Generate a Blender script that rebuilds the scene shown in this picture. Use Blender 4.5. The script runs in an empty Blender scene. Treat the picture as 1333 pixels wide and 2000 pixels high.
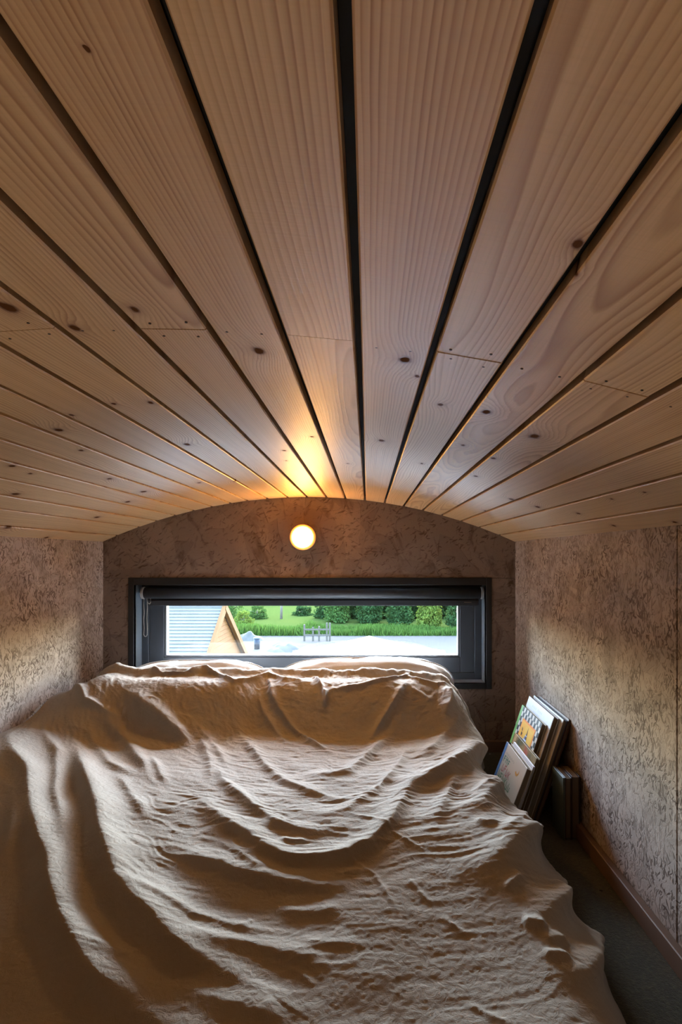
import bpy, bmesh, math, random
import numpy as np
from mathutils import Vector, Matrix

C = bpy.context.scene
COL = C.collection
R = random.Random(7)
PI = math.pi

# ------------------------------------------------------------------ camera, sky, lights, exposure
EYE = 0.87                      # camera height above the loft floor
cd = bpy.data.cameras.new('camera')
cam = bpy.data.objects.new('camera', cd); COL.objects.link(cam)
cam.location = (0, 0, EYE); cam.rotation_euler = (PI/2, 0, 0)
cd.sensor_fit = 'AUTO'; cd.sensor_width = 36.0
cd.lens = 1050/2000*36
cd.shift_x = -(718.5-666.5)/2000
cd.shift_y = 87/2000
cd.clip_start = 0.02; cd.clip_end = 500
C.camera = cam

w = bpy.data.worlds.new('sky'); C.world = w; w.use_nodes = True
wn = w.node_tree.nodes; wl = w.node_tree.links
sky = wn.new('ShaderNodeTexSky'); sky.sky_type = 'NISHITA'
sky.sun_disc = False; sky.sun_elevation = math.radians(38); sky.sun_rotation = math.radians(8)
sky.air_density = 1.2; sky.dust_density = 1.2; sky.ozone_density = 2.5
wl.new(sky.outputs[0], wn['Background'].inputs[0]); wn['Background'].inputs[1].default_value = 12.5

def light(name, kind, loc, energy, col, rot=(0, 0, 0), **kw):
    l = bpy.data.lights.new(name, kind); l.energy = energy; l.color = col
    for k, v in kw.items(): setattr(l, k, v)
    o = bpy.data.objects.new(name, l); o.location = loc; o.rotation_euler = rot; COL.objects.link(o); return o
po = light('window_portal', 'AREA', (-0.2528, 2.53, 0.55), 1, (1, 1, 1), (-PI/2, 0, 0), shape='RECTANGLE', size=1.54, size_y=0.46)
po.data.cycles.is_portal = True
# added unseen fill for the near ceiling, standing for room light behind the camera
light('room_fill_light', 'POINT', (-0.15, -0.75, -1.2), 42, (1.0, 0.70, 0.40), shadow_soft_size=0.12)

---

Exercise requirements. Extract the full listing exactly, with the pictures left out.

Response to this task.
Generate a Blender script that rebuilds the scene shown in this picture. Use Blender 4.5. The script runs in an empty Blender scene. Treat the picture as 1333 pixels wide and 2000 pixels high.
import bpy, bmesh, math, random
import numpy as np
from mathutils import Vector, Matrix

C = bpy.context.scene
COL = C.collection
R = random.Random(7)
PI = math.pi

# ------------------------------------------------------------------ camera, sky, lights, exposure
EYE = 0.87                      # camera height above the loft floor
cd = bpy.data.cameras.new('camera')
cam = bpy.data.objects.new('camera', cd); COL.objects.link(cam)
cam.location = (0, 0, EYE); cam.rotation_euler = (PI/2, 0, 0)
cd.sensor_fit = 'AUTO'; cd.sensor_width = 36.0
cd.lens = 1050/2000*36
cd.shift_x = -(718.5-666.5)/2000
cd.shift_y = 87/2000
cd.clip_start = 0.02; cd.clip_end = 500
C.camera = cam

w = bpy.data.worlds.new('sky'); C.world = w; w.use_nodes = True
wn = w.node_tree.nodes; wl = w.node_tree.links
sky = wn.new('ShaderNodeTexSky'); sky.sky_type = 'NISHITA'
sky.sun_disc = False; sky.sun_elevation = math.radians(38); sky.sun_rotation = math.radians(8)
sky.air_density = 1.2; sky.dust_density = 1.2; sky.ozone_density = 2.5
wl.new(sky.outputs[0], wn['Background'].inputs[0]); wn['Background'].inputs[1].default_value = 12.5

def light(name, kind, loc, energy, col, rot=(0, 0, 0), **kw):
    l = bpy.data.lights.new(name, kind); l.energy = energy; l.color = col
    for k, v in kw.items(): setattr(l, k, v)
    o = bpy.data.objects.new(name, l); o.location = loc; o.rotation_euler = rot; COL.objects.link(o); return o
po = light('window_portal', 'AREA', (-0.2528, 2.53, 0.55), 1, (1, 1, 1), (-PI/2, 0, 0), shape='RECTANGLE', size=1.54, size_y=0.46)
po.data.cycles.is_portal = True
# added unseen fill for the near ceiling, standing for room light behind the camera
light('room_fill_light', 'POINT', (-0.15, -0.75, -1.2), 42, (1.0, 0.70, 0.40), shadow_soft_size=0.12)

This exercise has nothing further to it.